In the new issue of Touchstone, Ken Myers publishes a short essay (not available online) about the importance of Richard Weaver’s short but highly influential 1948 book “Ideas Have Consequences.” I have the same paperback edition Ken has, apparently; when I was packing up my books for the move, and smiled as I read the fading margin notes I made with my undergraduate hand almost a quarter century ago. A recent New Republic essay by Leon Wieseltier reminded Ken of Weaver’s basic critique of our decadent culture. From Wieseltier’s piece:

But what really rattles Menand is Trilling’s magnitude. In his conception of the intellectual life, Trilling was big. Menand is the professor of littleness. He is a man in flight from the seriousness of his own vocation. In his telling, Trilling exemplified the era of “heroic criticism,” whereas “it feels a little funny just typing the words today.” I don’t know, I just typed them and it felt fine. But Menand, you see, “went to graduate school after the nineteen-sixties, when the age of heroic criticism was over, and thank God.” He has more to tell us about himself: “I became a critic because I wanted to write sentences like ‘This intense conviction of the existence of the self apart from culture is, as culture well knows, its noblest and most generous achievement.'” Also: “I didn’t care about the canon, and I didn’t care much about Communism, either.” I am not sure why he expects to be admired for his mental blitheness, but he is certainly not the only liberal for whom the Communists are as pertinent to us as the Donatists and the Cathars. “I just liked the way Trilling could turn a thought,” he weirdly brags. But then he discovered that “there was a lot of righteousness, not to mention self-righteousness, back in the days of Partisan Review.” Unlike in these post-heroic days, I suppose. And to what do we owe our exemption from grandeur, our release from gravity? Menand explains this–he knows, above all, how things work–in a passage that should move the parents of his students to demand the return of their tuition: “Most people don’t use the language of approval and disapproval in their responses to art; they use the language of entertainment. They enjoy some things and don’t enjoy other things. It just doesn’t matter to them whether someone prefers Dreiser or James. This seemed to me to give literary criticism a lot less moral work to do.” The less moral work, the better.
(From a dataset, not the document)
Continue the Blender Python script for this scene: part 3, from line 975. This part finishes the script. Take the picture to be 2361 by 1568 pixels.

Wieseltier is savaging Louis Menand for his unkind judgment of Lionel Trilling’s work. Wieseltier’s general point is that critics like Menand fatuously ignore or shrug off the big questions and controversies of our time because (in his view) they are too taken up with entertainment. This brought to mind a public radio interview I heard yesterday with David Gelernter, in which he accounted for the “obnoxious” (his word) nature of some Jews by saying that the Bible doesn’t give its followers the freedom to be morally indifferent. Attention must be paid, said Gelernter. I hadn’t thought of it quite that way, but he’s right. Gelernter said the sons and daughters of the Hebrew prophets, whether or not they still believe in the God of Israel, are inheritors of an intellectual and cultural tradition that commands moral engagement. That strikes me as just about right. We Christians are heirs to the same tradition, and have the same obligations.
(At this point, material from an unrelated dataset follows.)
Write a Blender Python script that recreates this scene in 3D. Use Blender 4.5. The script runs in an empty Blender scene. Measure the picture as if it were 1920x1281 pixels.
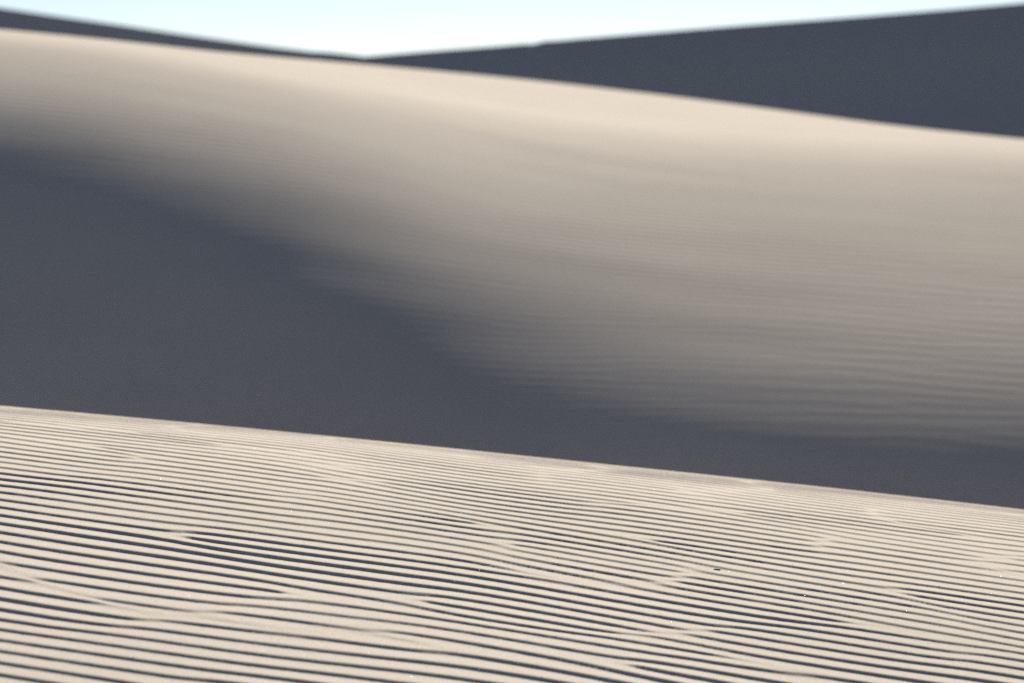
import bpy, math
import numpy as np

# ------------------------------------------------------------------ camera, sky, sun, exposure
scene = bpy.context.scene
COL = scene.collection
CAMZ = 1.6                     # eye height above the datum
F = 5333.0                     # 100 mm lens on a 36 mm sensor, in photo pixels
CX, CY, HORIZON = 960.0, 640.5, 250.0
PITCH = math.atan((CY - HORIZON) / F)

cam_data = bpy.data.cameras.new('camera')
cam = bpy.data.objects.new('camera', cam_data)
COL.objects.link(cam)
cam.location = (0, 0, CAMZ)
cam.rotation_euler = (math.pi / 2 - PITCH, 0, 0)
cam_data.lens = 100
cam_data.sensor_width = 36
cam_data.clip_start = 0.05
cam_data.clip_end = 6000
cam_data.dof.use_dof = True
cam_data.dof.focus_distance = 6.2
cam_data.dof.aperture_fstop = 4.3
scene.camera = cam

SUN_EL = math.radians(30)
SUN_AZ = math.radians(4)       # measured from straight ahead, positive to the right
world = bpy.data.worlds.new('World')
scene.world = world
world.use_nodes = True
wn = world.node_tree.nodes
bg = wn['Background']
sky = wn.new('ShaderNodeTexSky')
sky.sky_type = 'NISHITA'
sky.sun_disc = False
sky.sun_elevation = SUN_EL
sky.sun_rotation = SUN_AZ
sky.altitude = 300
sky.air_density = 0.6
sky.dust_density = 0.26
sky.ozone_density = 2.2
world.node_tree.links.new(sky.outputs[0], bg.inputs[0])
bg.inputs[1].default_value = 0.05

sun_data = bpy.data.lights.new('sun', 'SUN')
sun_data.energy = 5.0
sun_data.angle = math.radians(0.53)
sun_data.color = (1.0, 0.908, 0.76)
sun = bpy.data.objects.new('sun', sun_data)
COL.objects.link(sun)
sun.location = (6, 80, 46)
sun.rotation_euler = (-(math.pi / 2 - SUN_EL), 0, -SUN_AZ)

vs = scene.view_settings
vs.view_transform = 'Standard'
vs.look = 'None'
vs.exposure = 0.79
vs.gamma = 1
vs.use_curve_mapping = False
scene.cycles.use_denoising = False
scene.cycles.sample_clamp_indirect = 4
scene.cycles.max_bounces = 6
scene.cycles.diffuse_bounces = 4

# ------------------------------------------------------------------ helpers
def ang(px, py):
    """photo pixel -> (m, t): x = m*y and z = CAMZ - t*y along its line of sight"""
    u = np.asarray(px, float) - CX
    v = np.asarray(py, float) - CY
    fy = F * math.cos(PITCH) - v * math.sin(PITCH)
    fz = -v * math.cos(PITCH) - F * math.sin(PITCH)
    return u / fy, -fz / fy

def smooth(a, n, axis):
    k = np.hanning(n + 2)[1:-1]
    k /= k.sum()
    pad = [(0, 0)] * a.ndim
    pad[axis] = (n // 2, n - 1 - n // 2)
    b = np.pad(a, pad, mode='edge')
    return np.apply_along_axis(lambda r: np.convolve(r, k, mode='valid'), axis, b)

def smoothstep(a, b, x):
    t = np.clip((x - a) / (b - a), 0, 1)
    return t * t * (3 - 2 * t)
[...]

Anyway, Ken Myers points out that Weaver made a similar observation in his book as Wieseltier does in his recent essay: that one of the deepest causes of our contemporary decadence is our having given ourselves over to the values of entertainment (or, as Kierkegaard might have put it, we have chosen to live permanently in the Aesthetic Mode, in which boredome is the root of all evil). That is, having decided that there can be no answers to the big questions, we call the pursuit of such wisdom folly, and trouble ourselves only with the diverting — and we mock those who do wish to engage their passions in the pursuit of truth and wisdom. As Wieseltier, a liberal, and Weaver, a conservative, both understood, this is sophisticated rot.

The damage it can do is substantial. I was talking to a teacher friend not long ago, who told me that despite the daunting challenges of her profession, she sticks it out because, “you can’t imagine how much these kids need, and how much they need to know that there’s at least one adult in their lives who cares about them.” She explained further that they are lost, without direction, and no adult in their lives cares enough to give them any direction. I thought later that maybe the adults in these kids lives no longer believe that there is any such thing as direction, for themselves or anybody else.
I would rather spend time with someone who passionately disagreed with me about one or more of the Big Questions, than with someone who was indifferent to them.